======== Source data ========

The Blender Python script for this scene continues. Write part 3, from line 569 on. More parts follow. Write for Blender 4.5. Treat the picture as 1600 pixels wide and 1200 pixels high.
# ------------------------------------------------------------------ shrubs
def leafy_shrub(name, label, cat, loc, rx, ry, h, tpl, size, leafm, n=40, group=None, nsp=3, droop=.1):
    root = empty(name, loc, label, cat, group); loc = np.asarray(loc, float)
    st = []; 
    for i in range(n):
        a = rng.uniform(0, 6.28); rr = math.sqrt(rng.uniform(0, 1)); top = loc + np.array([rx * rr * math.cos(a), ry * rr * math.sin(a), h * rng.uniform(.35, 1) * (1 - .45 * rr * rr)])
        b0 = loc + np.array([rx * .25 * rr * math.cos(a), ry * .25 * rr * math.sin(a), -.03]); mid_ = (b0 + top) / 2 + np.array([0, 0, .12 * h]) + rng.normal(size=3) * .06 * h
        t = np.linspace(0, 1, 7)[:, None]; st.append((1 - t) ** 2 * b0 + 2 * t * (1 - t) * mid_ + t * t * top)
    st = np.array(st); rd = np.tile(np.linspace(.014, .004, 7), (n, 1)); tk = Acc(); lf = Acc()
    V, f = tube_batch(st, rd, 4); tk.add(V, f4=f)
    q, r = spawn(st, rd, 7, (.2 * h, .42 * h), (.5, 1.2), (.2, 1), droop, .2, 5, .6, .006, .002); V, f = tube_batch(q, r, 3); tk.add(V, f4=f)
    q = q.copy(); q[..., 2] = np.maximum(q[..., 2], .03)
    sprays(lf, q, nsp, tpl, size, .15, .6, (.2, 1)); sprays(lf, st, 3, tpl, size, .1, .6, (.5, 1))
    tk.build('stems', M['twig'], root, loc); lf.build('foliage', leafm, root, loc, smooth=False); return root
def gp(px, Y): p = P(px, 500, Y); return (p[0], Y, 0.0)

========

▶ The request:
Each line of the material should be duplicated exactly, please.

▶ Response for this exercise:
The Blender Python script for this scene continues. Write part 3, from line 569 on. More parts follow. Write for Blender 4.5. Treat the picture as 1600 pixels wide and 1200 pixels high.
# ------------------------------------------------------------------ shrubs
def leafy_shrub(name, label, cat, loc, rx, ry, h, tpl, size, leafm, n=40, group=None, nsp=3, droop=.1):
    root = empty(name, loc, label, cat, group); loc = np.asarray(loc, float)
    st = []; 
    for i in range(n):
        a = rng.uniform(0, 6.28); rr = math.sqrt(rng.uniform(0, 1)); top = loc + np.array([rx * rr * math.cos(a), ry * rr * math.sin(a), h * rng.uniform(.35, 1) * (1 - .45 * rr * rr)])
        b0 = loc + np.array([rx * .25 * rr * math.cos(a), ry * .25 * rr * math.sin(a), -.03]); mid_ = (b0 + top) / 2 + np.array([0, 0, .12 * h]) + rng.normal(size=3) * .06 * h
        t = np.linspace(0, 1, 7)[:, None]; st.append((1 - t) ** 2 * b0 + 2 * t * (1 - t) * mid_ + t * t * top)
    st = np.array(st); rd = np.tile(np.linspace(.014, .004, 7), (n, 1)); tk = Acc(); lf = Acc()
    V, f = tube_batch(st, rd, 4); tk.add(V, f4=f)
    q, r = spawn(st, rd, 7, (.2 * h, .42 * h), (.5, 1.2), (.2, 1), droop, .2, 5, .6, .006, .002); V, f = tube_batch(q, r, 3); tk.add(V, f4=f)
    q = q.copy(); q[..., 2] = np.maximum(q[..., 2], .03)
    sprays(lf, q, nsp, tpl, size, .15, .6, (.2, 1)); sprays(lf, st, 3, tpl, size, .1, .6, (.5, 1))
    tk.build('stems', M['twig'], root, loc); lf.build('foliage', leafm, root, loc, smooth=False); return root
def gp(px, Y): p = P(px, 500, Y); return (p[0], Y, 0.0)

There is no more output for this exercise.